REP. PRESSLEY: I represent the Massachusetts 7th Congressional district. This is a district that is incredibly unequal, where in a three-mile radius from Cambridge to Roxbury – the Blackest part of my district – the life expectancy drops by 30 years, median household income by $50,000.

There was a Color of Wealth report done by the Federal Reserve of Boston that counted Black wealth at $8, compared to the wealth of white households at $247,500.

I believe that has everything – that gap – to do with housing. Everything starts at home. It is a critical determinant of health, social and economic mobility, and certainly, given the disparities, and the crisis has in many ways contributed to the racial wealth gap.

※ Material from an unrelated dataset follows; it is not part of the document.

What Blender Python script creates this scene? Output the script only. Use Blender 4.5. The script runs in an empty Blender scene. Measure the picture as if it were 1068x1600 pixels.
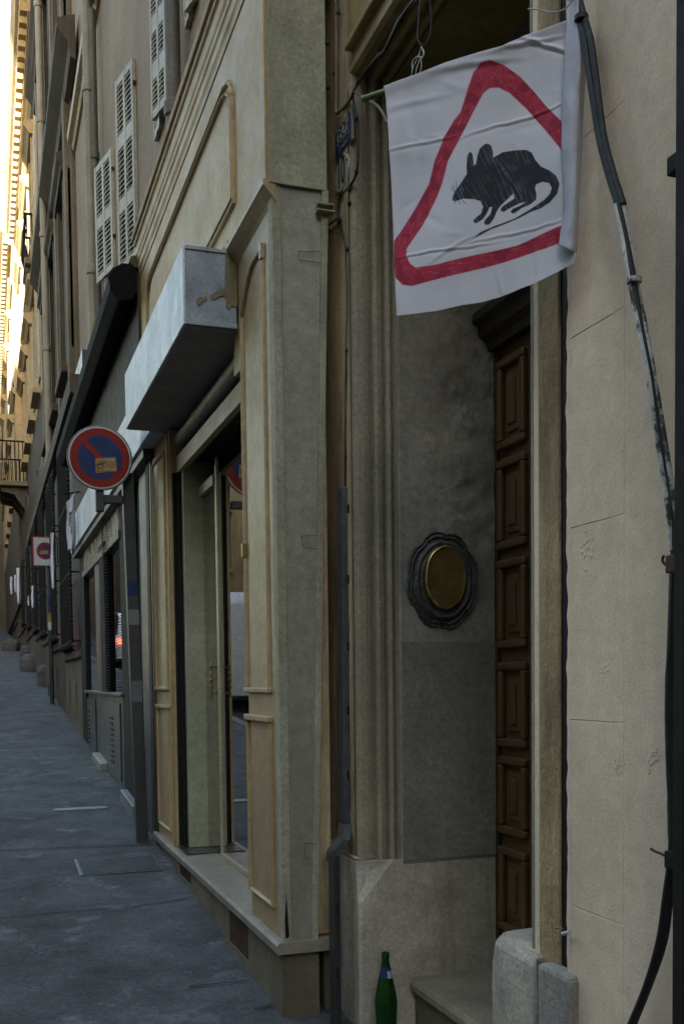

And so I just want to pick up there because we’ve enumerated the many ways that this housing crisis is showing up and growing. And it certainly has a disparate impact on Black families. Black homeownership rates are at 41.7%. That’s 30 points lower than white households.

And so I wonder, Secretary Fudge, in 2024, even when Black people do own their homes, we are subjected to discriminatory home appraisals, where our homes are valued less than they would be if owned by a white family.  

Can you update us on the work you have been leading at HUD to protect homeowners from discriminatory home appraisals, and anything you can share on diversifying the profession, which is 90% white and two-thirds male? 

SEC. FUDGE: Thank you for the question, Congresswoman. We have a project that helps talk about valuation equity. We know that there is a great deal of redlining still going on in this country. We know that models are based upon redlining. And so when our appraisals go out, they already go out with a bias because the program is designed with a bias.

So what we have been doing is negotiating with and meeting with the appraisal subcommittee, and those to talk about how we bring more fairness into the process. And I would say on their behalf, they have been listening. They are trying to work with us, because you cannot say to me that there is no bias in a field that is 90-95% all white males.

When they go into our communities, they have no idea what our communities are worth. And so what we do is we devalue properties in communities that are Black and brown. And you can just look at it. I mean, it’s a fact. But we increase value and communities that are non-people of color. So we are making progress.

We are also, in our Fair Housing Office, we are starting to bring legal action against those that we find to be discriminatory. And we are in the process of suing quite a few people.

REP. PRESSLEY: Thank you, Madam Secretary. And I want to get one more issue on the record here. And that is addressing the prison-to-homelessness pipeline.

In my district, we’ve had folks – returning citizens – 30% of that population released to shelter because of the discrimination. In a survey of over 700 formerly incarcerated people, eight out of 10 respondents said they were ineligible for or denied housing because of their criminal record.

Now, this is fueled in part by tenant screening reports, which often include inaccurate information that lead to housing denial.

Secretary Fudge, what steps has HUD taken to remove barriers to housing for people with criminal records? And I should add that I do have a bill to address this. I call it the Housing FIRST Act. But I would love to hear what HUD is doing.

SEC. FUDGE: We have a rule that is saying to everyone that it is housing discrimination to only use a person’s criminal background as a decision point as to whether they should stay in public housing. There is no rule that prevents them. So we’re working to make sure that we change it. I’m very, very happy and proud of the work that we’re doing in that regard.

REP. PRESSLEY: Thank you. It’s really critical, also to breaking the cycles of recidivism so it’s a matter of fairness but also that prison-to-homelessness pipeline does contribute to recidivism.

Thank you, Madam Secretary. Thank you, Mr. Chair.